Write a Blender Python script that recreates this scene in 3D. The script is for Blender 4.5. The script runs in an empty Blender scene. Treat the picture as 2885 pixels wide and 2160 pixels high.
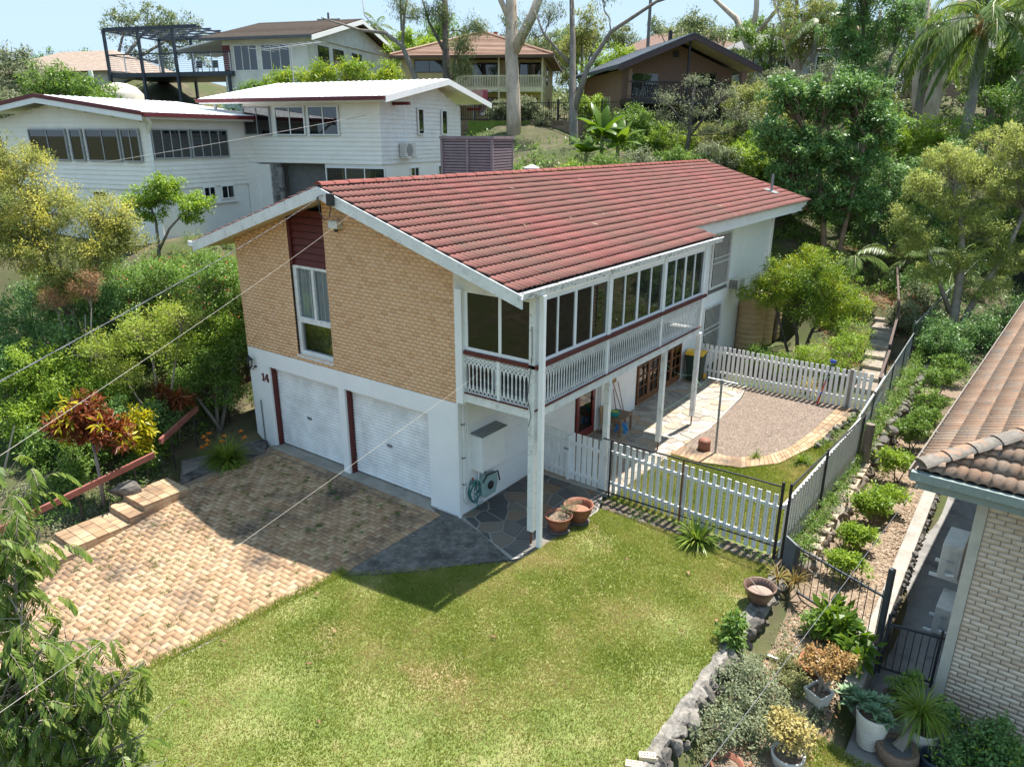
import bpy, math, random
import numpy as np
from mathutils import Vector, Matrix

S = bpy.context.scene
COL = S.collection
R = math.radians
random.seed(7)
NP = np.random.default_rng(11)

# ------------------------------------------------------------------ camera
cam_d = bpy.data.cameras.new('camera')
cam = bpy.data.objects.new('camera', cam_d)
COL.objects.link(cam)
yaw, pit, rol = 0.63237, 0.33052, 0.00363
fw = Vector((-math.sin(yaw)*math.cos(pit), math.cos(yaw)*math.cos(pit), -math.sin(pit)))
r0 = Vector((math.cos(yaw), math.sin(yaw), 0)); u0 = r0.cross(fw)
rr = r0*math.cos(rol)+u0*math.sin(rol); uu = u0*math.cos(rol)-r0*math.sin(rol)
cam.matrix_world = Matrix(((rr.x, uu.x, -fw.x, 9.4872), (rr.y, uu.y, -fw.y, -10.9661), (rr.z, uu.z, -fw.z, 8.1489), (0, 0, 0, 1)))
cam_d.sensor_width = 36; cam_d.lens = 36*2028.49/2885
cam_d.clip_start = 0.1; cam_d.clip_end = 4000
S.camera = cam

# ------------------------------------------------------------------ sky and sun
SUN = Vector((0.05, 0.425, 1.0)).normalized()
W = bpy.data.worlds.new('World'); S.world = W; W.use_nodes = True
nt = W.node_tree; bg = nt.nodes['Background']
sky = nt.nodes.new('ShaderNodeTexSky'); sky.sky_type = 'NISHITA'; sky.sun_disc = False
sky.sun_elevation = math.asin(SUN.z); sky.sun_rotation = math.atan2(SUN.x, SUN.y)
sky.air_density = 1.0; sky.dust_density = 0.5; sky.ozone_density = 1.0; sky.altitude = 2500
def vmath(op, a, b):
    n = nt.nodes.new('ShaderNodeVectorMath'); n.operation = op; nt.links.new(a, n.inputs[0])
    if isinstance(b, tuple): n.inputs[1].default_value = b
    else: nt.links.new(b, n.inputs[1])
    return n.outputs[0]
soft = vmath('MULTIPLY', vmath('DIVIDE', sky.outputs[0], vmath('ADD', sky.outputs[0], (.45, .45, .45))), (1.2, 1.55, 1.9))   # film-like shoulder, the same over the whole dome
nt.links.new(soft, bg.inputs[0]); bg.inputs[1].default_value = 0.15
sl = bpy.data.lights.new('sun', 'SUN'); sl.energy = 2.5; sl.angle = R(0.53); sl.color = (1.0, 0.955, 0.88)
so = bpy.data.objects.new('sun', sl); COL.objects.link(so)
so.rotation_euler = (-SUN).to_track_quat('-Z', 'Y').to_euler(); so.location = (0, 0, 60)
S.view_settings.view_transform = 'Standard'; S.view_settings.look = 'None'
S.view_settings.gamma = 1; S.view_settings.use_curve_mapping = False
S.view_settings.exposure = 2.1
S.render.engine = 'CYCLES'
S.cycles.max_bounces = 6; S.cycles.diffuse_bounces = 4; S.cycles.glossy_bounces = 3
S.cycles.transmission_bounces = 4; S.cycles.transparent_max_bounces = 8
S.cycles.caustics_reflective = False; S.cycles.caustics_refractive = False
S.cycles.use_denoising = True

# ------------------------------------------------------------------ materials
MATS = {}
def nodes(name):
    m = bpy.data.materials.new(name); m.use_nodes = True
    t = m.node_tree
    return m, t, t.nodes['Principled BSDF'], t.nodes['Material Output']
def rampnode(t, cols):
    n = t.nodes.new('ShaderNodeValToRGB'); e = n.color_ramp.elements
    while len(e) > 1: e.remove(e[-1])
    for i, (p, c) in enumerate(cols):
        el = e[0] if i == 0 else e.new(p)
        el.position = p; el.color = (c[0], c[1], c[2], 1)
    return n
def math_n(t, op, a, b=None, clamp=False):
    n = t.nodes.new('ShaderNodeMath'); n.operation = op; n.use_clamp = clamp
    for i, v in enumerate((a, b)):
        if v is None: continue
        if hasattr(v, 'links') or hasattr(v, 'is_linked'): t.links.new(v, n.inputs[i])
        else: n.inputs[i].default_value = v
    return n.outputs[0]
def noise_n(t, scale, detail=5, rough=.6, stretch=None, w=0.0):
    g = t.nodes.new('ShaderNodeNewGeometry'); v = g.outputs['Position']
    if stretch or w:
        mp = t.nodes.new('ShaderNodeMapping'); t.links.new(v, mp.inputs[0])
        mp.inputs['Scale'].default_value = stretch or (1, 1, 1); mp.inputs['Location'].default_value = (w, w*1.7, w*.6); v = mp.outputs[0]
    n = t.nodes.new('ShaderNodeTexNoise'); n.inputs['Scale'].default_value = scale
    n.inputs['Detail'].default_value = detail; n.inputs['Roughness'].default_value = rough
    t.links.new(v, n.inputs['Vector'])
    return n.outputs[0]
def rand_n(t):
    g = t.nodes.new('ShaderNodeNewGeometry'); o = t.nodes.new('ShaderNodeObjectInfo')
    return math_n(t, 'FRACT', math_n(t, 'ADD', g.outputs['Random Per Island'], math_n(t, 'MULTIPLY', o.outputs['Random'], 7.31)))
def mixc(t, fac, a, b):
    n = t.nodes.new('ShaderNodeMix'); n.data_type = 'RGBA'
    t.links.new(fac, n.inputs[0])
    for i, v in ((6, a), (7, b)):
        if isinstance(v, tuple): n.inputs[i].default_value = (v[0], v[1], v[2], 1)
        else: t.links.new(v, n.inputs[i])
    return n.outputs[2]
def M(name, cols, rough=.7, ns=4, det=6, rnd=0., bump=.15, bs=60, stretch=None, spec=.4, metal=0., stains=(), coat=0.):
    """procedural material: ramp over noise/random, stains = (scale, lo, hi, colour, stretch), bump from fine noise"""
    if name in MATS: return MATS[name]
    m, t, b, o = nodes(name)
    if isinstance(cols[0], (int, float)):
        c = cols; cols = [(.25, tuple(x*.86 for x in c)), (.75, tuple(min(1, x*1.1) for x in c))]
    f = noise_n(t, ns, det, .62, stretch)
    f = math_n(t, 'MULTIPLY_ADD', f, 1.6); t.nodes[-1].inputs[2].default_value = -.3
    if rnd:
        r = rand_n(t)
        f = math_n(t, 'ADD', math_n(t, 'MULTIPLY', f, 1-rnd), math_n(t, 'MULTIPLY', r, rnd))
    rp = rampnode(t, cols); t.links.new(f, rp.inputs[0]); col = rp.outputs[0]
    for k, (sc, lo, hi, c, st) in enumerate(stains):
        n = noise_n(t, sc, 7, .65, st, 3.1+k*5)
        mr = t.nodes.new('ShaderNodeMapRange'); t.links.new(n, mr.inputs[0])
        mr.inputs[1].default_value = lo; mr.inputs[2].default_value = hi
        col = mixc(t, mr.outputs[0], col, c)
    t.links.new(col, b.inputs['Base Color'])
    b.inputs['Roughness'].default_value = rough; b.inputs['Metallic'].default_value = metal
    b.inputs['Specular IOR Level'].default_value = spec
    if coat: b.inputs['Coat Weight'].default_value = coat
    if bump:
        n = noise_n(t, bs, 4, .6)
        bp = t.nodes.new('ShaderNodeBump'); bp.inputs['Strength'].default_value = bump; bp.inputs['Distance'].default_value = .02
        t.links.new(n, bp.inputs['Height']); t.links.new(bp.outputs[0], b.inputs['Normal'])
    MATS[name] = m
    return m
def LEAF(name, cols, trans=.33, rough=.55, spec=.22, ns=.9, nmix=.35):
    """leaf: random colour per leaf and per clump, light through the blade"""
    if name in MATS: return MATS[name]
    m, t, b, o = nodes(name)
    r = rand_n(t); n = math_n(t, 'MULTIPLY_ADD', noise_n(t, ns, 4, .6), 2.4); t.nodes[-1].inputs[2].default_value = -.7
    f = math_n(t, 'ADD', math_n(t, 'MULTIPLY', r, 1-nmix), math_n(t, 'MULTIPLY', n, nmix), True)
    rp = rampnode(t, cols); t.links.new(f, rp.inputs[0])
    t.links.new(rp.outputs[0], b.inputs['Base Color'])
    b.inputs['Roughness'].default_value = rough; b.inputs['Specular IOR Level'].default_value = spec
    tr = t.nodes.new('ShaderNodeBsdfTranslucent')
    hs = t.nodes.new('ShaderNodeHueSaturation'); hs.inputs['Saturation'].default_value = 1.1; hs.inputs['Value'].default_value = 1.3; hs.inputs['Hue'].default_value = .49
    t.links.new(rp.outputs[0], hs.inputs['Color']); t.links.new(hs.outputs[0], tr.inputs[0])
    mx = t.nodes.new('ShaderNodeMixShader'); mx.inputs[0].default_value = trans
    t.links.new(b.outputs[0], mx.inputs[1]); t.links.new(tr.outputs[0], mx.inputs[2]); t.links.new(mx.outputs[0], o.inputs[0])
    MATS[name] = m
    return m
def GLASS(name, tint, refl=1.0, clear=.5):
    """thin pane: tinted see-through mixed with a mirror-like coat by view angle"""
    if name in MATS: return MATS[name]
    m, t, b, o = nodes(name); t.nodes.remove(b)
    tr = t.nodes.new('ShaderNodeBsdfTransparent'); tr.inputs[0].default_value = (tint[0], tint[1], tint[2], 1)
    gl = t.nodes.new('ShaderNodeBsdfGlossy'); gl.inputs['Roughness'].default_value = .01; gl.inputs[0].default_value = (refl, refl, refl, 1)
    gm = t.nodes.new('ShaderNodeNewGeometry'); dp = t.nodes.new('ShaderNodeVectorMath'); dp.operation = 'DOT_PRODUCT'
    t.links.new(gm.outputs['Normal'], dp.inputs[0]); t.links.new(gm.outputs['Incoming'], dp.inputs[1])
    c = math_n(t, 'SUBTRACT', 1.0, math_n(t, 'ABSOLUTE', dp.outputs['Value']), True)
    f = math_n(t, 'MULTIPLY_ADD', math_n(t, 'POWER', c, 4.0), .9, True); t.nodes[-1].inputs[2].default_value = .07
    mx = t.nodes.new('ShaderNodeMixShader'); t.links.new(f, mx.inputs[0])
    t.links.new(tr.outputs[0], mx.inputs[1]); t.links.new(gl.outputs[0], mx.inputs[2]); t.links.new(mx.outputs[0], o.inputs[0])
    MATS[name] = m
    return m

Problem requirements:
Select every line in the material above where the string "scene" occurs, and copy it.

In response:
Write a Blender Python script that recreates this scene in 3D. The script is for Blender 4.5. The script runs in an empty Blender scene. Treat the picture as 2885 pixels wide and 2160 pixels high.
S = bpy.context.scene